Re: Higher-order operators

Jeannette et al,
	You might also mention that LM3 has some provisions for handling
procedure parameters.  It can talk about the specification of the procedure
parameter, and about intermediate states.  However, it doesn't seem to
be fully general in the execution seqences it can discuss.

In this vein it may be worthwhile to mention the following papers.
The first gives a sound and relatively complete Hoare-logic for reasoning
about procedure parameters.  

  Key = 	"Ernst \& Navlakha \& Ogden",
  Author = 	"George W. Ernst and J. K. Navlakha and W. F. Ogden",
  Title = 	"Verification of Programs with Procedure-Type Parameters",
  Journal = 	"Acta Informatica",
  Year = 	1982,
  Volume = 	18,
  Number = 	2,
  Month = 	Nov,
  Pages = 	"149-169"

This next paper is similar to the previous one, but handles generics as well.

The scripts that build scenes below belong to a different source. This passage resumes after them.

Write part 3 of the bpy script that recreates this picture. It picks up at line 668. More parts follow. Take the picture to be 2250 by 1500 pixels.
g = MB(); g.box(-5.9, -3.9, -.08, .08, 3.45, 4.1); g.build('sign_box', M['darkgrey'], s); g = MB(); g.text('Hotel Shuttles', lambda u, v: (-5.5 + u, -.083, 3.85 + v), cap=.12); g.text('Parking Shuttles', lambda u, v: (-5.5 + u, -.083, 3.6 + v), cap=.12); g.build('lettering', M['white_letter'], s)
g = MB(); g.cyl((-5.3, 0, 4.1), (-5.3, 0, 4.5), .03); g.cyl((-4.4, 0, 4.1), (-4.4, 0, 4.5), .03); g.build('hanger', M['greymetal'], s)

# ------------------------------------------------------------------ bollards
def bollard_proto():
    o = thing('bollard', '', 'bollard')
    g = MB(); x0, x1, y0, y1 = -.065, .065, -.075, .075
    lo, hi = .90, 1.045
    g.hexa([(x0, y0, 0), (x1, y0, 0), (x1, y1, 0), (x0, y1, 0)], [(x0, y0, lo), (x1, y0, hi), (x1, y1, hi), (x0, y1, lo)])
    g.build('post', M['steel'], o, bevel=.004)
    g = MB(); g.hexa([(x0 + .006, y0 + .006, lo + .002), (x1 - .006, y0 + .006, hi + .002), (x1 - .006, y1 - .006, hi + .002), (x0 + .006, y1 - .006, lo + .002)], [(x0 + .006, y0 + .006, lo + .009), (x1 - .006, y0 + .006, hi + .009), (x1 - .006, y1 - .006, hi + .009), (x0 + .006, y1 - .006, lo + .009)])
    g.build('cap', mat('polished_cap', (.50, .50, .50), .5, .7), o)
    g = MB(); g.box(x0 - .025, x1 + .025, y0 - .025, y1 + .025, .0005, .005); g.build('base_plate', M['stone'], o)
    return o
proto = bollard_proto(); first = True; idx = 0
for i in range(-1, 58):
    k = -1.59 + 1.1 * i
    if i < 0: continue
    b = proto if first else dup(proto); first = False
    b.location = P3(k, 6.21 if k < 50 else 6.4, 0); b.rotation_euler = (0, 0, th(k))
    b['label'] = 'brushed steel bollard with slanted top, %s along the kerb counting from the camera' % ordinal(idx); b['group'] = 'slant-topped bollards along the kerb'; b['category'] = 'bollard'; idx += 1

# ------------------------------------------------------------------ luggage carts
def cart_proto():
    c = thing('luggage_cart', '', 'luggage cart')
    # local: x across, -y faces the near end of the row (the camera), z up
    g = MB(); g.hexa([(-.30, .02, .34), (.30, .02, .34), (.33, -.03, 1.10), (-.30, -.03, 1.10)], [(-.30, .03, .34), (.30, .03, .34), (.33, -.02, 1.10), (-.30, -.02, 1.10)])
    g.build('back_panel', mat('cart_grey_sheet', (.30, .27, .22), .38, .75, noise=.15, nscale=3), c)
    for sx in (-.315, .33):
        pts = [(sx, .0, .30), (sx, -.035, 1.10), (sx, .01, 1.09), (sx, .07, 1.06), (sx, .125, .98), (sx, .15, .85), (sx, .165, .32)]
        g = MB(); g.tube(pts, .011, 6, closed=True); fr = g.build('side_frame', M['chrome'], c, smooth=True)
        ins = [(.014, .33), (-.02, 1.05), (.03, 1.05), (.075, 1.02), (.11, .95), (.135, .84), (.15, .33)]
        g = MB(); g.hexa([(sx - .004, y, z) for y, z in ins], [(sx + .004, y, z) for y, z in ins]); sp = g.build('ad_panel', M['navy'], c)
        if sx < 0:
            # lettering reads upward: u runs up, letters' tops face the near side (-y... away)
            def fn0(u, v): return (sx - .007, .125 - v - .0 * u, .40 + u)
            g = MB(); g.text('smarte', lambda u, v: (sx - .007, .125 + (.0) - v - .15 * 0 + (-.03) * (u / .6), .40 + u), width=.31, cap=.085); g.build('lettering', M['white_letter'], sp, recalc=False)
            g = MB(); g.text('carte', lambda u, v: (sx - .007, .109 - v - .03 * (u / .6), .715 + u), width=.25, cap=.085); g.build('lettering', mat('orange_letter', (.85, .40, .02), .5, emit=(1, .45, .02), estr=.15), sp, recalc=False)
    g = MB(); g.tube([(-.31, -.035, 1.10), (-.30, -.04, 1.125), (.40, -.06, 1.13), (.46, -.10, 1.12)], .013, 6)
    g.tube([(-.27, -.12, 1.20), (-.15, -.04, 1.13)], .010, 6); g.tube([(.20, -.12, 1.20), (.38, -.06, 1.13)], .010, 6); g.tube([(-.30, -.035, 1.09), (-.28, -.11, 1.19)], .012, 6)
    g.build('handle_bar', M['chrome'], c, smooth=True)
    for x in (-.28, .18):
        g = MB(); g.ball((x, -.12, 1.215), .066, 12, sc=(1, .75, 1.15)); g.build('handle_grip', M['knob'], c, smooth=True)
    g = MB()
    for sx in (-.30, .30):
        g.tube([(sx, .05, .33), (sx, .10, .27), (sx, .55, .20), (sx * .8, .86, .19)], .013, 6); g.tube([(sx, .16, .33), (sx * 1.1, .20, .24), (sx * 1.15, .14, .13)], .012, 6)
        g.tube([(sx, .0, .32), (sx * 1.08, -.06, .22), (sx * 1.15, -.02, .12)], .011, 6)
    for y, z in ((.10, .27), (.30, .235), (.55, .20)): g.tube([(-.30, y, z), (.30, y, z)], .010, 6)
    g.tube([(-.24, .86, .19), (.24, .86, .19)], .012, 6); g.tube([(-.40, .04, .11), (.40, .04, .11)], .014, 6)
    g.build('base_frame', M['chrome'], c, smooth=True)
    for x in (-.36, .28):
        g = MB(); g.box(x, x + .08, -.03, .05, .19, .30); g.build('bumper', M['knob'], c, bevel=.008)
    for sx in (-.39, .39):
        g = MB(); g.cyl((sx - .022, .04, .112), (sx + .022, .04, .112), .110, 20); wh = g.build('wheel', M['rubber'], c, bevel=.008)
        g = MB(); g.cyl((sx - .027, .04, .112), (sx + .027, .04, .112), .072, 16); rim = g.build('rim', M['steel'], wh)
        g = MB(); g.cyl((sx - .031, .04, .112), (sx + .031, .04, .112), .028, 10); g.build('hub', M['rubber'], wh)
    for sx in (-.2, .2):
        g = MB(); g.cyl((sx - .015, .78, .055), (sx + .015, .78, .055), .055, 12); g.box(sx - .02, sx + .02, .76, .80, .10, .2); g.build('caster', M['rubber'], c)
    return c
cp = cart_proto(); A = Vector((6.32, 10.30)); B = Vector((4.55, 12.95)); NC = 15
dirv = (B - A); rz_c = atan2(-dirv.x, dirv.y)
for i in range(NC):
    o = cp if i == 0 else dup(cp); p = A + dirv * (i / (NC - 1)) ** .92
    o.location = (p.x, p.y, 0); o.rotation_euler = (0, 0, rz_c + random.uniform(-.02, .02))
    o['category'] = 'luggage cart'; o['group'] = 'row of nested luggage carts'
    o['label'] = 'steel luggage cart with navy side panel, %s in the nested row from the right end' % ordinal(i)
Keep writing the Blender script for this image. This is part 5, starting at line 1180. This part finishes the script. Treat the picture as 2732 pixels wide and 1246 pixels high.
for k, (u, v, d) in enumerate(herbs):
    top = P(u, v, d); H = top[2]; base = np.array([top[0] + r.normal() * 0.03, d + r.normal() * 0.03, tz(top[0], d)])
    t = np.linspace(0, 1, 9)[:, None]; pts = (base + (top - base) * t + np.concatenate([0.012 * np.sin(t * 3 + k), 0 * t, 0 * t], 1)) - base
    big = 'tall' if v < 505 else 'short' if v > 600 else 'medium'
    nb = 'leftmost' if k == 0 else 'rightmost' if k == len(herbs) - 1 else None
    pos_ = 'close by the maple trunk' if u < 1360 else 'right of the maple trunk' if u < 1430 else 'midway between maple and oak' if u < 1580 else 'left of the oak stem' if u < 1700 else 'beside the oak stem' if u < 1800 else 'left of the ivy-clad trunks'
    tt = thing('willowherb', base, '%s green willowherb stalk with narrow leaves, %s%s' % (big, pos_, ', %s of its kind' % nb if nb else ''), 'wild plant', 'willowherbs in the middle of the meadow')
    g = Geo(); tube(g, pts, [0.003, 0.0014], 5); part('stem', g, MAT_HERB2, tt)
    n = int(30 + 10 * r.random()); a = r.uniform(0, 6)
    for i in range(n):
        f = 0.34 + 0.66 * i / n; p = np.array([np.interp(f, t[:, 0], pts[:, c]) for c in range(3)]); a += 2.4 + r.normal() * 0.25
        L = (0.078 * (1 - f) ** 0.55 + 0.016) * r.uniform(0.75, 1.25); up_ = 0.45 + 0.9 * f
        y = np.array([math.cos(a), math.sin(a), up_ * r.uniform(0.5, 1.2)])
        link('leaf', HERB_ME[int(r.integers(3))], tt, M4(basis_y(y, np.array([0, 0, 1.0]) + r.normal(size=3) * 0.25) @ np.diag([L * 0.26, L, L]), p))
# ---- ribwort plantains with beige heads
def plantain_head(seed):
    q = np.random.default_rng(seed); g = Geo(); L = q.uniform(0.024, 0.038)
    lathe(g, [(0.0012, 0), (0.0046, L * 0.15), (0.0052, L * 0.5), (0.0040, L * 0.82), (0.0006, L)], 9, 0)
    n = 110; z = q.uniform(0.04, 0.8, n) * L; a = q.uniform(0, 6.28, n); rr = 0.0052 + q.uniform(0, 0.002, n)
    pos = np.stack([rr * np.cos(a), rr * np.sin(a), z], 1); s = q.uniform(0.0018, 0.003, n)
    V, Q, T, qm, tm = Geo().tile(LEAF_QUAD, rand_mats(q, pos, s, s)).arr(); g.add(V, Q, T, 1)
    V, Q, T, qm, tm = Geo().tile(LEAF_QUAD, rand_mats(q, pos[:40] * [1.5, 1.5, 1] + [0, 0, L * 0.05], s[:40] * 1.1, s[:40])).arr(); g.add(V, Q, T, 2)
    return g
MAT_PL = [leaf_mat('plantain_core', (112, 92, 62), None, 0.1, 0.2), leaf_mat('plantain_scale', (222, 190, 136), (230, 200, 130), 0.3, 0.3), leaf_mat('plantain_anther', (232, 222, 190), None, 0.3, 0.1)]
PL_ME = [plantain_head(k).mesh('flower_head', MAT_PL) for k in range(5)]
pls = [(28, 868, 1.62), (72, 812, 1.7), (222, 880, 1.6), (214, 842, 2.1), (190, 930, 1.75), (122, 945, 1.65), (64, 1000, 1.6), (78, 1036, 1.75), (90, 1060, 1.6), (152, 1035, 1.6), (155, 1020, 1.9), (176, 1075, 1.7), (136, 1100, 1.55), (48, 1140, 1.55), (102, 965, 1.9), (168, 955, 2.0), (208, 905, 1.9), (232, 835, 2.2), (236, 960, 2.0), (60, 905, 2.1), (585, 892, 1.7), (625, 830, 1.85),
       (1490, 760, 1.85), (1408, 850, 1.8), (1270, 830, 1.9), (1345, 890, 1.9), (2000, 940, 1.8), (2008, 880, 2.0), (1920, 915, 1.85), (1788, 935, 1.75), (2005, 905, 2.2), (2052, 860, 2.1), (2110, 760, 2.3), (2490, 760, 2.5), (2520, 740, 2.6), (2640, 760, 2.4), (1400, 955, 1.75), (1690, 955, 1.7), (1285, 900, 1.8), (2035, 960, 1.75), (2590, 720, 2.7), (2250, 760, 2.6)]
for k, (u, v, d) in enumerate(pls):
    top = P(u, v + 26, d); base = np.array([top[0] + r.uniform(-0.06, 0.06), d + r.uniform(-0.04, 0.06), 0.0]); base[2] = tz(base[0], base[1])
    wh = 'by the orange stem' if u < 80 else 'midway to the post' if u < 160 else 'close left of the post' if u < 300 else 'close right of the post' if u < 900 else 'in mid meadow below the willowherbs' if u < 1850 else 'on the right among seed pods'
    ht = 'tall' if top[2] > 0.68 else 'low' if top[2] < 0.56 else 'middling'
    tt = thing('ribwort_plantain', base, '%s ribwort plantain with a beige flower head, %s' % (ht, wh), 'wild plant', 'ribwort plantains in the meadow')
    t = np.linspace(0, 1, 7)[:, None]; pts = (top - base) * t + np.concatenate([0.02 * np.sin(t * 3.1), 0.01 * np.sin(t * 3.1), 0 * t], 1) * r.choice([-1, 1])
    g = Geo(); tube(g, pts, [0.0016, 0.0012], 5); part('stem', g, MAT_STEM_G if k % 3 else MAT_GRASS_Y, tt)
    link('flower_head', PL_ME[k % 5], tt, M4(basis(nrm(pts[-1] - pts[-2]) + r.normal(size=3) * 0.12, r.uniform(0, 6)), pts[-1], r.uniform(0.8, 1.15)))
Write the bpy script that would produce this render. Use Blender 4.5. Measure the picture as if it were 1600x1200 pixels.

  Key = 	"Ernst, {\em et al.}",
  Author = 	"G. W. Ernst and R. J. Hookway and J. A. Menegay and
		 W. F. Ofgen",
  Title = 	"Modular Verification of {Ada} Generics",
  Journal = 	"Computer Languages",
  Year = 	1991,
  Volume = 	16,
  Number = 	"3/4",
  Pages = 	"259-280"

The following uses higher-order logics to do verification.
I'm sure it's appeared already, but I don't have the up-to-date citation.

@TechReport{German-Clarke-Halpern88, Key="German \& Clarke \& Halpern",
Author="Steven M. German and Edmund M. Clarke and Joseph Y. Halpern",
Title="Reasoning about Procedures as Parameters in the Language L4",
Institution="GTE Laboratories, Inc.",
Address="Waltham, Mass.",
Note="To appear in {\em Information and Computation}",
Annote="25 references."

My question would be why don't one of these approaches work in the
context of a Larch-style interface specification language?
Perhaps they need to be combined with the reification of state
as in LM3?  Perhaps people don't want to deal with a specification
that is essentially a denotational semantics (as would result from
using explicit states), or with higher-order logic?